Status

Mereka yang memiliki media sosial, akan mendapatkan banyak informasi yang bersahaja dan yang liar. Media sosial bisa digunakan pemegangnya dengan tujuan yang benar, namun tidak sedikit mereka yang salah kaprah dan tidak bisa mengontrol diri …

Mereka yang memiliki media sosial, akan mendapatkan banyak informasi yang bersahaja dan yang liar. Media sosial bisa digunakan pemegangnya dengan tujuan yang benar, namun tidak sedikit mereka yang salah kaprah dan tidak bisa mengontrol diri ketika berhadapan dengan ruang media ini.

Orang yang menggunakannya secara tepat, akan berhati-hati dalam mengirimkan apapun. Sebaliknya, mereka yang liar, akan melepaskan apa saja untuk mengisi ruang kosong ini. Sering tidak dipikirkan atau mempertimbangkan baik dan buruk dalam mengisi sesuatu itu.

Tidak jarang, bahkan hal yang seharusnya hanya untuk pribadi, terbawa keluar dengan status. Untuk hal yang lebih sederhana, hal yang seharusnya hanya untuk pribadi saja, juga diumbar untuk orang banyak dan siapapun bisa melihatnya.

Sering kita mengumbar ibadah lewat status. Seseorang yang sedang shalat lalu fotonya dikirim kemana-mana –mungkin yang begini sengaja meminta orang lain untuk membantu agar dirinya difoto ketika sedang shalat. Ada juga yang sudah shalat tahajud, lalu malam-malam mengirimnya. Menyedekahkan uang secuil, juga kirim ke status. Yang masih memiliki orang tua, mencium orang tua pun, status juga –padahal orang tua kita, tidak pernah menampakkan ke orang lain bagaimana ia bangun malam menjaga kita dari gigitan nyamuk. Ada up date status dalam beribadah. Termasuk seseorang yang sudah mengkhatamkan al-Quran.

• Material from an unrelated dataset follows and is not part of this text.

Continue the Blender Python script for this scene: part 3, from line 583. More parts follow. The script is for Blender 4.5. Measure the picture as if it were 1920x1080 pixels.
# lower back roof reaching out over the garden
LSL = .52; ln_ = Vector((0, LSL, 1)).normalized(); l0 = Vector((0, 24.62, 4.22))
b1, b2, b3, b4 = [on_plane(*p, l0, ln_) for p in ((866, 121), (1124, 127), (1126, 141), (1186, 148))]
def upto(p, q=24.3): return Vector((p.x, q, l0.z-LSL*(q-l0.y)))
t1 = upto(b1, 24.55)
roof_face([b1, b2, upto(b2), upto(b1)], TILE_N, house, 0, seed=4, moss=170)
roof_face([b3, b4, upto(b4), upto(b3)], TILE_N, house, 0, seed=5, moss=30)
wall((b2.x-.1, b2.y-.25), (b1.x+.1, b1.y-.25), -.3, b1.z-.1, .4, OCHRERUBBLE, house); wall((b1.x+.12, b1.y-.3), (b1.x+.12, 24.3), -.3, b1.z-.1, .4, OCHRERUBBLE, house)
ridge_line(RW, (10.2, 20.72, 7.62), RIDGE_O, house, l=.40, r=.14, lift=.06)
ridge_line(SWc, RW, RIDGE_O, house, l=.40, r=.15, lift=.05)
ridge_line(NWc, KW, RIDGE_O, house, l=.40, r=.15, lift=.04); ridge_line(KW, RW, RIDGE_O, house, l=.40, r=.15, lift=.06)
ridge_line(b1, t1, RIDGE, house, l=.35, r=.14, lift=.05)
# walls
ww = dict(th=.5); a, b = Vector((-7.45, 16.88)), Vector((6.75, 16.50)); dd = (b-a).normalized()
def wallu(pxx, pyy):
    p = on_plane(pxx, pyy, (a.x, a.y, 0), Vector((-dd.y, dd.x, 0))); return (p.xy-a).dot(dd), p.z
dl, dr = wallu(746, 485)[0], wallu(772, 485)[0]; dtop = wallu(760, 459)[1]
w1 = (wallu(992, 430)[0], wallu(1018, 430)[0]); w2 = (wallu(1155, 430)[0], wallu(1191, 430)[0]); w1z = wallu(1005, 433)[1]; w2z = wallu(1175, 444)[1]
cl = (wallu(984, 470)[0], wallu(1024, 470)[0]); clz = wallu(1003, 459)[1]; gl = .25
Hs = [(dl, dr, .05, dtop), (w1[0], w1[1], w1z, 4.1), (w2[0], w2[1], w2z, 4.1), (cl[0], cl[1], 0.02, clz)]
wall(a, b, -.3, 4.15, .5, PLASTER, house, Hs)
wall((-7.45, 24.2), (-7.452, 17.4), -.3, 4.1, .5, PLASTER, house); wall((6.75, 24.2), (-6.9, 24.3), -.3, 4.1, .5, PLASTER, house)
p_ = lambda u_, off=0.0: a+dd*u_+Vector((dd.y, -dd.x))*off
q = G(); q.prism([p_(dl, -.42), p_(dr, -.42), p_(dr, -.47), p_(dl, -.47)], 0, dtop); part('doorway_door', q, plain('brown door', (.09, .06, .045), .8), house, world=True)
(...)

Saya membaca beberapa status orang yang sudah mengkhatamkan al-Quran. Alhamdulillah. Saya tidak ingin memperdebat mengenai alasan seseorang itu mengirimkan yang demikian. Yang jelas pasti ada alasannya. Hal menarik di tengah ada yang kirim status begitu, adalah orang yang kesulitan waktu.

Ada lima waktu shalat dalam sehari semalam. Sekiranya dalam satu juz al-Quran ada 20 muka halaman. Dalam dua muka menghabiskan waktu sekitar lima menit saja. Maka sehabis shalat menyediakan waktu 10 menit untuk baca al-Quran, sehari semalam akan tercapai 20 muka (satu juz). Sekiranya konsisten menggunakan waktu demikian, maka dalam sekali dalam sebulan kita bisa mengkhatamkan al-Quran.

Logika di atas rumusnya. Mungkin dalam alam nyata, ragamnya bisa jauh. Orang-orang yang menganggap baca al-Quran sebagai yang utama, maka orang demikian, di waktu sibuk pun bisa membaca al-Quran sampai tiga atau empat juz. Konon lagi orang yang tidak sibuk.

Dari orang-orang sibuk yang bisa mengkhatamkan al-Quran berkali-kali, rasanya saya pribadi perlu belajar manajemen waktu kepada mereka. Tetapi bisa jadi bukan soal waktu. Mungkin masalah kemauan. Bukankah bila ada kemauan selalu ada jalan?

Tapi tidak sejuga semuanya muncul dalam status.